AI-driven financial change: Managing innovation and risk

Industry experts caution that while AI could destabilize financial markets, they acknowledge its considerable advantages when handled appropriately.

AI-driven financial change: Managing innovation and risk
Despite the rapid progress in artificial intelligence and its increasing use across various industries, experts are warning about the possible risks associated with implementing AI technology in the financial sector. At the 2024 Financial Street Forum in Beijing on Saturday, industry representatives voiced concerns regarding the technology's ability to produce false information and disrupt market stability. Nonetheless, they recognized that with effective risk management, AI holds the potential to deliver significant advantages to businesses, investors, and the broader economy.

Artificial intelligence is transforming the financial industry at an extraordinary pace. Wouter Stinis, CEO of Optiver Asia Pacific, remarked that AI is infiltrating every aspect of finance, from high-speed algorithmic trading to advanced enterprise analytics. It can execute intricate trading decisions and forecast market trends, offering investors personalized wealth management solutions.

In recent years, China has also been integrating AI into its financial sector. AI technology is being extensively utilized in areas such as financial product design, marketing, risk management, customer service, and other supporting functions. Numerous institutions are developing a variety of AI-assisted applications.

Zhang Dong, executive vice president of China Mobile, mentioned that the company has created over 100 AI-powered financial applications, which include tools for investment research, asset management, risk assessment, and fraud prevention.

Lyu Zhongtao, chief technology officer of the Industrial and Commercial Bank of China, pointed out that ICBC has developed large-scale AI models with hundreds of billions of parameters, encompassing diverse capabilities in computing, algorithms, data, and security. "These models have been successfully deployed in over 100 business scenarios across more than 20 business areas," he stated.

However, the widespread adoption of artificial intelligence in finance has also introduced new challenges.

Shang Fulin, chairman of the Committee for Economic Affairs of the 13th National Committee of the Chinese People's Political Consultative Conference and former chairman of the China Banking Regulatory Commission, outlined several challenges that AI poses to the financial sector. The complexity of AI models can jeopardize financial stability, while outdated data can impair their predictive accuracy. Moreover, the heavy reliance on sensitive data in AI applications heightens the risk of cyberattacks and data breaches.

Panelists also discussed how the financial industry can leverage AI's capabilities while addressing its associated risks.

Shang emphasized that the financial industry should actively explore the use of large language models in risk management, credit approval, and fraud detection to boost intelligence, optimize processes, and create a robust digital ecosystem that provides more convenient services.

Stinis called for collaborative efforts among governments, regulators, and market participants to create strong regulations that promote the sustainable and responsible advancement of AI. "With proper risk management, AI can bring substantial and widespread benefits to businesses, investors, and the real economy," he claimed.
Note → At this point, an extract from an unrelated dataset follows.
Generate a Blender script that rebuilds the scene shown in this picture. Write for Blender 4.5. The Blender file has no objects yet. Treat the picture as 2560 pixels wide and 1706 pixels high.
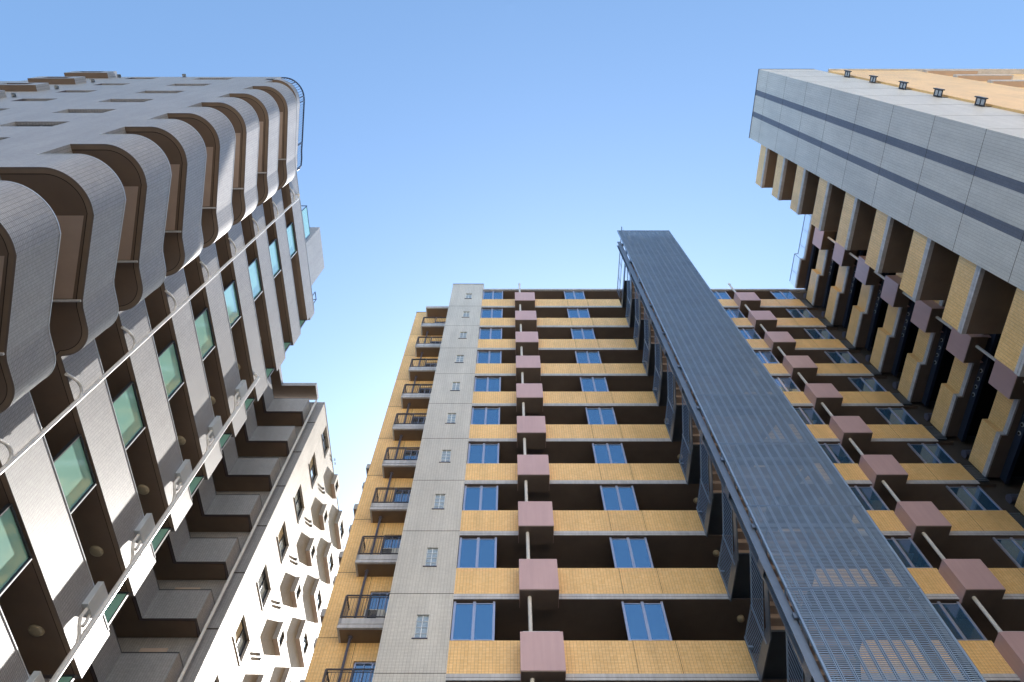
import bpy, math, random
from mathutils import Vector
random.seed(7)
SC = bpy.context.scene
COL = SC.collection
G = -1.6            # ground level, the camera is at z = 0
# ------------------------------------------------------------------ materials
def _mat(name):
    m = bpy.data.materials.new(name); m.use_nodes = True
    nt = m.node_tree; b = nt.nodes['Principled BSDF']
    return m, nt, b
def rgb(c): return (c[0], c[1], c[2], 1)
def mapping(nt, src='Object', scale=(1, 1, 1)):
    tc = nt.nodes.new('ShaderNodeTexCoord'); mp = nt.nodes.new('ShaderNodeMapping')
    mp.inputs['Scale'].default_value = scale
    nt.links.new(tc.outputs[src], mp.inputs['Vector']); return mp.outputs['Vector']
def worldpos(nt, scale=(1, 1, 1)):
    g = nt.nodes.new('ShaderNodeNewGeometry'); mp = nt.nodes.new('ShaderNodeMapping')
    mp.inputs['Scale'].default_value = scale
    nt.links.new(g.outputs['Position'], mp.inputs['Vector']); return mp.outputs['Vector']
def noise(nt, vec, scale, detail=4, rough=.6):
    n = nt.nodes.new('ShaderNodeTexNoise'); n.inputs['Scale'].default_value = scale
    n.inputs['Detail'].default_value = detail; n.inputs['Roughness'].default_value = rough
    nt.links.new(vec, n.inputs['Vector']); return n.outputs['Fac']
def ramp(nt, fac, lo, hi, a=.35, b=.7):
    r = nt.nodes.new('ShaderNodeMapRange'); r.inputs['From Min'].default_value = a; r.inputs['From Max'].default_value = b
    r.inputs['To Min'].default_value = lo; r.inputs['To Max'].default_value = hi
    nt.links.new(fac, r.inputs['Value']); return r.outputs['Result']
def mult(nt, col, fac):
    m = nt.nodes.new('ShaderNodeVectorMath'); m.operation = 'SCALE'
    nt.links.new(col, m.inputs[0]); nt.links.new(fac, m.inputs['Scale']); return m.outputs['Vector']
def tile(name, c1, c2, grout, rough=.38, w=.1, h=.05, mortar=.004, dirt=.88, joint=None, spec=.5):
    m, nt, b = _mat(name)
    uv = mapping(nt, 'UV')
    br = nt.nodes.new('ShaderNodeTexBrick'); br.offset = 0; br.squash = 1
    br.inputs['Color1'].default_value = rgb(c1); br.inputs['Color2'].default_value = rgb(c2)
    br.inputs['Mortar'].default_value = rgb(grout); br.inputs['Scale'].default_value = 1
    br.inputs['Mortar Size'].default_value = mortar; br.inputs['Mortar Smooth'].default_value = .2
    br.inputs['Brick Width'].default_value = w; br.inputs['Row Height'].default_value = h
    nt.links.new(uv, br.inputs['Vector'])
    wp = worldpos(nt)
    n1 = ramp(nt, noise(nt, wp, .7, 5), dirt, 1.05)
    st = ramp(nt, noise(nt, worldpos(nt, (2.2, 2.2, .22)), 1.3, 5, .7), .89, 1.05)
    c = mult(nt, mult(nt, br.outputs['Color'], n1), st)
    nt.links.new(c, b.inputs['Base Color'])
    b.inputs['Roughness'].default_value = rough; b.inputs['Specular IOR Level'].default_value = spec
    bp = nt.nodes.new('ShaderNodeBump'); bp.inputs['Strength'].default_value = .25; bp.inputs['Distance'].default_value = .004
    bp.invert = True
    nt.links.new(br.outputs['Fac'], bp.inputs['Height']); nt.links.new(bp.outputs['Normal'], b.inputs['Normal'])
    return m
def plain(name, c, rough=.6, metal=0, var=.1, scale=2.5, spec=.5, streak=0, bump=0):
    m, nt, b = _mat(name)
    r = nt.nodes.new('ShaderNodeRGB'); r.outputs[0].default_value = rgb(c)
    n1 = ramp(nt, noise(nt, worldpos(nt), scale, 6), 1 - var, 1 + var * .6)
    c_ = mult(nt, r.outputs[0], n1)
    if streak:
        s = ramp(nt, noise(nt, worldpos(nt, (9, 9, .5)), 1.0, 4, .7), 1 - streak, 1.03)
        c_ = mult(nt, c_, s)
    nt.links.new(c_, b.inputs['Base Color'])
    b.inputs['Roughness'].default_value = rough; b.inputs['Metallic'].default_value = metal
    b.inputs['Specular IOR Level'].default_value = spec
    if bump:
        bp = nt.nodes.new('ShaderNodeBump'); bp.inputs['Strength'].default_value = bump; bp.inputs['Distance'].default_value = .01
        nt.links.new(noise(nt, worldpos(nt), 60, 3), bp.inputs['Height']); nt.links.new(bp.outputs['Normal'], b.inputs['Normal'])
    return m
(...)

Li Yang, a member of the Chinese Academy of Social Sciences and chairman of the National Institution for Finance & Development, asserted that the rapid advancements in artificial intelligence necessitate a comprehensive evaluation of its societal implications. To fully capitalize on AI's potential while mitigating its risks, thorough social policies must be put in place.

"By strategically investing in education, reforming tax systems, and implementing robust regulations, we can ensure that AI development serves the broader public interest, prevents technological monopolies, and fosters a more equitable and inclusive society," Li said.